Exorbitant bills from marine tradies? We’ve all had them and wondered how a simple job could cost so much. But how often do owners understand what is involved in work they commission? I’ve been on both sides, and I would love a dollar for every time an owner insisted ‘it’s only a five minute job’. I often thought, if it is so easy, why don’t they just do it themselves. Take this rigging job for instance…

The call came in at lunchtime. One of the charter companies had taken a standby booking and the boat was going out next morning. Even though bareboats are not allowed to move after dark, all their navigation lights must work, so a job we already had scheduled was now urgent. After re-shuffling our afternoon, the boss and I set off about 1630 to replace the bulb in a steaming light. Naturally, as we were short of time, the boat was not near our workshop, but on an outer berth in another marina.

This boat had an in-mast furling mainsail, with a solid vang instead of a topping lift. There were no spare halyards, so prior to climbing the mast, we had to drop the headsail to access the halyard presently at the top of the forestay. Before unrolling the sail, we noticed the halyard had been cut to minimum length to avoid clutter in the cockpit. The halyard tail was cable-tied to the mast near its jammer, so we lowered the sail from there. It was obvious this halyard was too short to reach a halyard winch, so off I went to fetch our spare halyard – the one we kept for whenever a customer’s halyard was unusable – from the truck.

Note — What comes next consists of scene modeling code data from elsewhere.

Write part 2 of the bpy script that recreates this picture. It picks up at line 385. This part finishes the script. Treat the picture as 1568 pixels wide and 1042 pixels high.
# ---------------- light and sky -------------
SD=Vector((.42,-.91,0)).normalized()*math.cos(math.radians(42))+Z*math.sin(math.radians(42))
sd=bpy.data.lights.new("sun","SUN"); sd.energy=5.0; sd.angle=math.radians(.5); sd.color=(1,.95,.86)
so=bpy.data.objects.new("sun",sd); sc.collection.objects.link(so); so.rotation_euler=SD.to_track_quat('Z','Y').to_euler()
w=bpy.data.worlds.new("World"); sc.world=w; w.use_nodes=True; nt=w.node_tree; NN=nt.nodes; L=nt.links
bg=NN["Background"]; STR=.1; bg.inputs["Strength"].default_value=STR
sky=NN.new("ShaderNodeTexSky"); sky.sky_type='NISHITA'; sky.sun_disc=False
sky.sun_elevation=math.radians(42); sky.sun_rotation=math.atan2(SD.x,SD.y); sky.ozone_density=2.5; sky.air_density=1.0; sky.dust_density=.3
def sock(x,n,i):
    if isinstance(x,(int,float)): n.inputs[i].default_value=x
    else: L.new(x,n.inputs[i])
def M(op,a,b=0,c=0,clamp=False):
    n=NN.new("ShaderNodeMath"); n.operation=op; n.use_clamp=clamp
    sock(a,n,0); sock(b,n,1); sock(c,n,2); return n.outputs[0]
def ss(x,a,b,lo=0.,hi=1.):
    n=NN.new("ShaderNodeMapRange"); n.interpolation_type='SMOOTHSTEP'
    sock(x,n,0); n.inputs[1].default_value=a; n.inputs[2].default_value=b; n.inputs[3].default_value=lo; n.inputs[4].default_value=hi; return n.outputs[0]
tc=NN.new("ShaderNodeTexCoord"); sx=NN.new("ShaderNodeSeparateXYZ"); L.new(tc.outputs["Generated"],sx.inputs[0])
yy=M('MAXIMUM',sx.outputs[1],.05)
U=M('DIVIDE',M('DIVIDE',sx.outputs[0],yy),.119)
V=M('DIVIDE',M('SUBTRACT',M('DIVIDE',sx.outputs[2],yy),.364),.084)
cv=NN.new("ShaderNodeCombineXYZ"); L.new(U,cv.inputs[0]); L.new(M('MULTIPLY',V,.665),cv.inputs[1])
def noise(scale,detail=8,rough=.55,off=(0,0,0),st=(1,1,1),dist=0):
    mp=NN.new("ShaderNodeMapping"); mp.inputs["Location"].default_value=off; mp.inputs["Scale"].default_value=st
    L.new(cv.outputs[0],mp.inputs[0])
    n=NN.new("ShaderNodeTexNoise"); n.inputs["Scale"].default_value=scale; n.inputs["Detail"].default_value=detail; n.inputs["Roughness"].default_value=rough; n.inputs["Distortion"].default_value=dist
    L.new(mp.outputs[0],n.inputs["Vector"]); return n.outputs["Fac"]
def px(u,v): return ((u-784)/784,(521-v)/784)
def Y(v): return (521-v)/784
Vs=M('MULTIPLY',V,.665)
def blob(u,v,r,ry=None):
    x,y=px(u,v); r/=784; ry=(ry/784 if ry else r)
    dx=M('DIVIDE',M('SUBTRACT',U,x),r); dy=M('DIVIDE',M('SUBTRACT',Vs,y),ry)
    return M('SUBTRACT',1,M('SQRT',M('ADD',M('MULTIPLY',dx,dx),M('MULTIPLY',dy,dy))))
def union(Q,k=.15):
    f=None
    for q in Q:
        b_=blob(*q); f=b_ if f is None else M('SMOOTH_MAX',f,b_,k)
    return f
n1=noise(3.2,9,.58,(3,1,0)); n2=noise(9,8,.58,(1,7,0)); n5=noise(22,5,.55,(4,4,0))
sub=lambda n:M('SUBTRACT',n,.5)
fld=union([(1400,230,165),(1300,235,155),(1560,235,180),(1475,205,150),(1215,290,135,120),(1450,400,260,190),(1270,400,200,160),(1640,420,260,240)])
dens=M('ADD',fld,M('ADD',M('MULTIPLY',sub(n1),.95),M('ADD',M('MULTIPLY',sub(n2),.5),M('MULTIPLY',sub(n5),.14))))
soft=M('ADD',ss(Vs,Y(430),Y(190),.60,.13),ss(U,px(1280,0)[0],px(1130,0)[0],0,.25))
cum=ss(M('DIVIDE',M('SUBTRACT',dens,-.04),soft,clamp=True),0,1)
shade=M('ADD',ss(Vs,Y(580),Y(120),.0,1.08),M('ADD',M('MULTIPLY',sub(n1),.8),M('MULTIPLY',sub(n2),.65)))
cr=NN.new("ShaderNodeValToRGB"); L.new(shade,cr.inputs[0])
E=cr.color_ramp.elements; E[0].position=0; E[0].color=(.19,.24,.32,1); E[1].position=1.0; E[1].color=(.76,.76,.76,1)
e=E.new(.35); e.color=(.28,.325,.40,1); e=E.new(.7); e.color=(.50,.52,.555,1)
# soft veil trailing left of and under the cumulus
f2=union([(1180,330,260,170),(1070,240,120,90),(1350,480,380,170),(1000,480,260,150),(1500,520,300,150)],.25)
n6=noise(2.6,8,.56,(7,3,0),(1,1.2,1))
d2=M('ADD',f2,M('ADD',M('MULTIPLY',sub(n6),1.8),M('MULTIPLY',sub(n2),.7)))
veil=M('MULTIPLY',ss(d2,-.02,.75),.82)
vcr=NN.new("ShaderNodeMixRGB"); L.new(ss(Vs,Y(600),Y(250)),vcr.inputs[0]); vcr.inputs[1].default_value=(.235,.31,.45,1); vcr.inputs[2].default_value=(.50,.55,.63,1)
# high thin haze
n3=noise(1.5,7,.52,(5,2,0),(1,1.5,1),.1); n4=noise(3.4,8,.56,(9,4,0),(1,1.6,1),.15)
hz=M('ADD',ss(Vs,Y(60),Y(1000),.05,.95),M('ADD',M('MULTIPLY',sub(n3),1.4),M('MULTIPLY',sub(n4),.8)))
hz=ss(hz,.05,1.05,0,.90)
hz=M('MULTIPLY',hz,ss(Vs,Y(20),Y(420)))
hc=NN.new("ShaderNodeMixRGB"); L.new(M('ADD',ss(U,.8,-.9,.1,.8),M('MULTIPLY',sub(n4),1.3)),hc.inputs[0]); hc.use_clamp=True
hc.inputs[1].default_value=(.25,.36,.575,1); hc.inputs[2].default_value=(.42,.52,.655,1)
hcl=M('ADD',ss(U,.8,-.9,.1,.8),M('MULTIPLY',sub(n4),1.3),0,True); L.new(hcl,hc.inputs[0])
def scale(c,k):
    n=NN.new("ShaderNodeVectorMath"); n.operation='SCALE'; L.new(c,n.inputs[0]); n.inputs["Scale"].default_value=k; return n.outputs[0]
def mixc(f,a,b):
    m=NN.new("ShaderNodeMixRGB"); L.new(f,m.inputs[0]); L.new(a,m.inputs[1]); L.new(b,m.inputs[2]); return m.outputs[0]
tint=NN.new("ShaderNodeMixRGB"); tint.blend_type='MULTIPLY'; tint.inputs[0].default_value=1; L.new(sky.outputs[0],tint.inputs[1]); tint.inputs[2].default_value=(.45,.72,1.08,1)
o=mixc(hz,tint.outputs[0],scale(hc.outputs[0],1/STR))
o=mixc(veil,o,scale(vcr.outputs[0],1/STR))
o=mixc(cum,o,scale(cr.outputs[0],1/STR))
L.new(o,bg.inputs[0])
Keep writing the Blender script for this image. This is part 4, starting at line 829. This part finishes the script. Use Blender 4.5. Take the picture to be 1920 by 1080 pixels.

We moused out the boat’s halyard, pulled ours in, jumped in the bosun’s chair and climbed up to the light. It was hanging loose, having almost been flogged off the mast by the jib. It should have had a light guard, but the owner had previously declined the extra expense. After re-fastening the light to the mast, I took off the cover, removed the old bulb, and found a broken wire. After baring the end of the remaining wire, guess what? Too short by about 4mm. Took the light off the mast to access the wiring, but the little bit of length you can usually fudge had already been used – probably when the previous light was replaced after being flogged by the jib.

Fish around in the tool bucket for a piece of wire and a joiner; crimp on the new wire and thread it into the light; refasten the light base to the mast; attach the business end of the wire; fit the bulb; re-fit the light cover. Get the boss to flick the switch. Light shines brightly, because by now it is dark.

Back on deck, reverse the initial process: mouse our halyard out, replace theirs, attach the headsail and hoist it. Furl it up and we are done. Completing the job card can wait until tomorrow. What will the owner think when he gets an account for 2 x 2 hours just to replace a globe?